JT: I don’t think it was that bad at all. You know, there’s hindsight. But Levon was very cooperative….I mean, look, nobody is used to having cameras around them a lot. That’s not a natural situation to be in. But in general, I think everybody behaved themselves as well as they could. The interviews speak for themselves. I think anybody who pretends that there was a lot of anger at that time is wrong. That all came later.

CC: What do you think caused it?

JT: You know, I can’t opine on that. I really don’t understand it. That’s got more to do with the structural fallacies of the music business than anything else—the fact that songwriters get paid better.

CC: What happened after The Last Waltz?
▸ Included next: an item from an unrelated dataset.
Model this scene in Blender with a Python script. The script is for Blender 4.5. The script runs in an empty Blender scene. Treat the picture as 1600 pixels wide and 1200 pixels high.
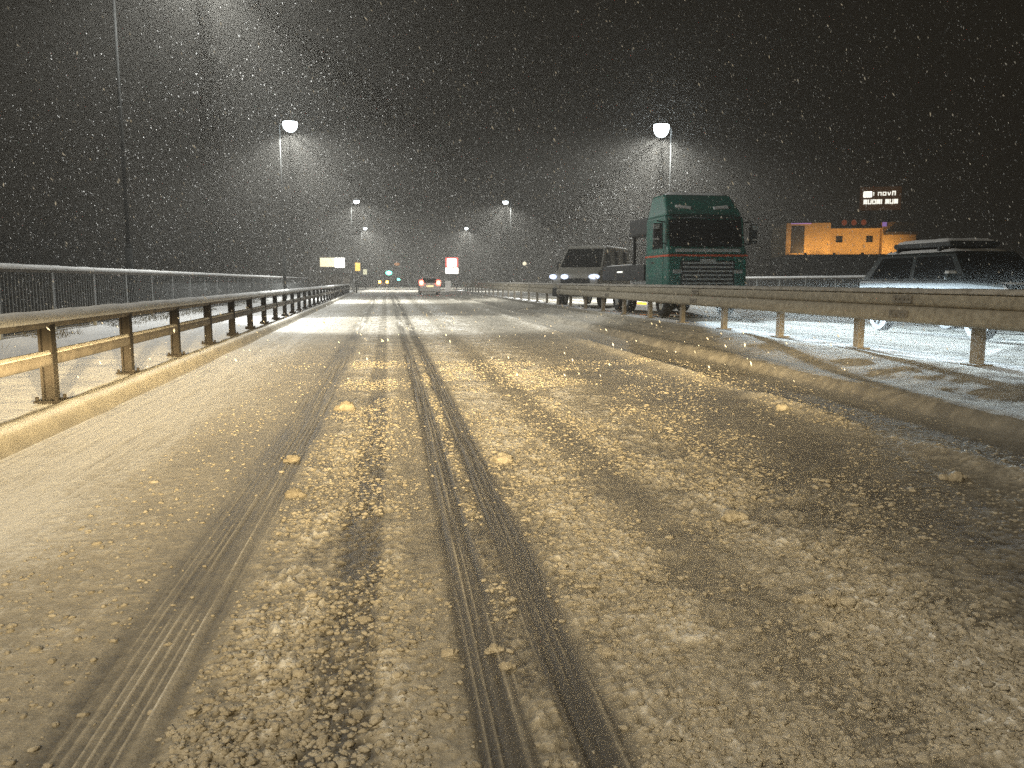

Did you see them over the years?

JT: Robbie and I see each other. We just saw each other last week. I mean, we see each other all the time. I haven’t seen Garth much. I went to see one concert that the rest of the guys did at the House of Blues much later and I was sad.

CC: Why?

JT: Well, I just didn’t understand what the point was. It just seemed like, you know, they had already done it. And it was not the same thing. It was like one of those fifties revival tours. And obviously, everybody was not in as good shape as they had been before.

CC: Have you seen Levon or Garth since then?

JT: I haven’t seen Levon for a long time. I’d like to see him and probably will see him, hopefully. I’m gonna go see one of the Midnight Rambles sometime [soon].

CC: You know, besides the Rambles, Levon’s got this new CD, Dirt Farmer, coming out in the fall that everyone’s excited about.

JT: That’s great! And Garth—I don’t know anything about Garth. I’ve heard from friends who’ve seen him, but I don’t know what’s up with him.

CC: If you wanted to sum up what you feel or think The Band’s place in musical history is, what would you say?

JT: Wow. I think they were the most authentic expression of a certain kind of continuity—of rockabilly, and a combination of what they got from Bob Dylan and what they brought to music from the roots. At the time, in 1969, when they debuted at Winterland and everything, they were absolutely unique in the world. I think it was at a time when there was a lot of bad music going on—it wasn’t really in the great traditions. And they just brought it back to what was core, what was important. And what’s great is that so many other people saw that, whether it was Eric Clapton or George Harrison that said ‘This is what’s important,’ not Jefferson Airplane, you know, or anything else. They were part of that continuity that many people were waiting for—something that’s just authentic and beautiful and simple in the long tradition. You know, there’s nothing new in the world in the sense that music is all about good players, good singers, and good songwriters. And they had all three. And you can’t ask for anything more than that. They were brilliant. They were just great at what they did. And they were original. They weren’t trying to pretend, they weren’t ripping off anybody else. They were amazing.